David Thorpe
David Thorpe
The work of David Thorpe places a strong emphasis on the complexity of its process and the temporality of its production. The work of Thorpe is a love affair with labour and craft, distancing itself through an act of adoration from the alienating characteristics of modernity and the ways of being of the modern man. Inspired in part by the English Arts and Crafts Movement, John Ruskin and the late socialist writing of William Morris, Thorpe applies an aesthetic of organic ornaments and botanical motifs that act as a veil and as a protective skin to enclose and hide an increasingly vital yet marginalized philosophy. Through such a gesture, Thorpe advocates an opposition towards an economic and a social order closely connected with the modern and consequently the contemporary world we are immersed in today.
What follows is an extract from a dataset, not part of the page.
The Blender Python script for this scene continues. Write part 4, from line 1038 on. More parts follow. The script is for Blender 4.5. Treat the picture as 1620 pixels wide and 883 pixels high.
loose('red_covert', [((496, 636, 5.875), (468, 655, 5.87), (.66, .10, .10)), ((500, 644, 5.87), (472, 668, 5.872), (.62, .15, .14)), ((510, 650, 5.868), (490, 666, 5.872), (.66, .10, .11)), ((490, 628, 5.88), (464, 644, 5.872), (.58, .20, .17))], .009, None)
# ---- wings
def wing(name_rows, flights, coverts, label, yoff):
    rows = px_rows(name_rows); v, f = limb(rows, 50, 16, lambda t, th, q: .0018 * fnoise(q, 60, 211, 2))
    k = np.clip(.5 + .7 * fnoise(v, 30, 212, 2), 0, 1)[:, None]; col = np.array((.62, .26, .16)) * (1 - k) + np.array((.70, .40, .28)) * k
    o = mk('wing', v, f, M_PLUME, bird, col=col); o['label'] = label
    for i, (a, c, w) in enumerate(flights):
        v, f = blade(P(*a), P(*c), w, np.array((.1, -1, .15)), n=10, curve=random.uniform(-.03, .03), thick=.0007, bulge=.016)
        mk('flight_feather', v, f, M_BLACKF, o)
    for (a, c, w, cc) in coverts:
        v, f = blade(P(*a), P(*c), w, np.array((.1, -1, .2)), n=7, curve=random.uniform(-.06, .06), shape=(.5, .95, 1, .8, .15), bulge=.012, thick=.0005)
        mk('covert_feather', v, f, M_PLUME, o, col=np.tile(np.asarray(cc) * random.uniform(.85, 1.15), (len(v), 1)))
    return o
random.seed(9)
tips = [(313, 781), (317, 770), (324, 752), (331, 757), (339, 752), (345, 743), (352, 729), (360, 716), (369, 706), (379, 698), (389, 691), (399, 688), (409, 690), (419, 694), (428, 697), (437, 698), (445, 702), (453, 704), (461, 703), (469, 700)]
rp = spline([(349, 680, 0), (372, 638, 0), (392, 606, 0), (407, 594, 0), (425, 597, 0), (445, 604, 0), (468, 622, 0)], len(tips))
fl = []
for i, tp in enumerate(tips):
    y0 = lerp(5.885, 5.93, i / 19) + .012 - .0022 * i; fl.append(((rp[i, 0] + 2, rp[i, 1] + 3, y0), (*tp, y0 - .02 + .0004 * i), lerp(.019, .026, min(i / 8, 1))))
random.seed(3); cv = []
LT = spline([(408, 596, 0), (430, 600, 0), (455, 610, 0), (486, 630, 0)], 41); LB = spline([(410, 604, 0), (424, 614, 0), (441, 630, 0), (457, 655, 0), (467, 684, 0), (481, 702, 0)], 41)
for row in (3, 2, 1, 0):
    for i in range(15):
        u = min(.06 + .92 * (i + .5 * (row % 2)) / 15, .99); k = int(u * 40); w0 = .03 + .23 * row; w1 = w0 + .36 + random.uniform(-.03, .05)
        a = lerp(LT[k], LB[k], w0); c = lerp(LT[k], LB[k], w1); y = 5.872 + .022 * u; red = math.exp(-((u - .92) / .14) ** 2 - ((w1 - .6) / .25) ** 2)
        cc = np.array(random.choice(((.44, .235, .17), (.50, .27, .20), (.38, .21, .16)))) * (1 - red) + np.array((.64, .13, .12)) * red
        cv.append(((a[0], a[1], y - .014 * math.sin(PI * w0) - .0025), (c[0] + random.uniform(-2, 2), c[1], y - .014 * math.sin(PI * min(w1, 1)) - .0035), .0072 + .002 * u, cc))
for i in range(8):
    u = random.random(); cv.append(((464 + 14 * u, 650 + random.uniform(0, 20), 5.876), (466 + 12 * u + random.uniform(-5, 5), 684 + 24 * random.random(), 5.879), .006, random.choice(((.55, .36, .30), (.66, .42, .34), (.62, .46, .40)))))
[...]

The role of the machine in the work of Thorpe is rendered secondary and emphasis is placed on the careful and the time-consuming process of mixing, layering, cutting, extracting, filling, colouring, questioning thus the value and the nature of labor within the growingly immaterial realm of the present day.
David Thorpe (b. 1972, London) lives and works in Berlin. His work has been exhibited at ICA (London), Hayward Gallery (London), Van Abbemuseum (Eindhoven), Tate Britain (London), The Museum of Contemporary Art (Los Angeles), Saatchi Gallery (London), Santa Barbara Museum of Art (Santa Barbara), Camden Arts Centre (London) or Kunstverein Hannover (Hannover) among other.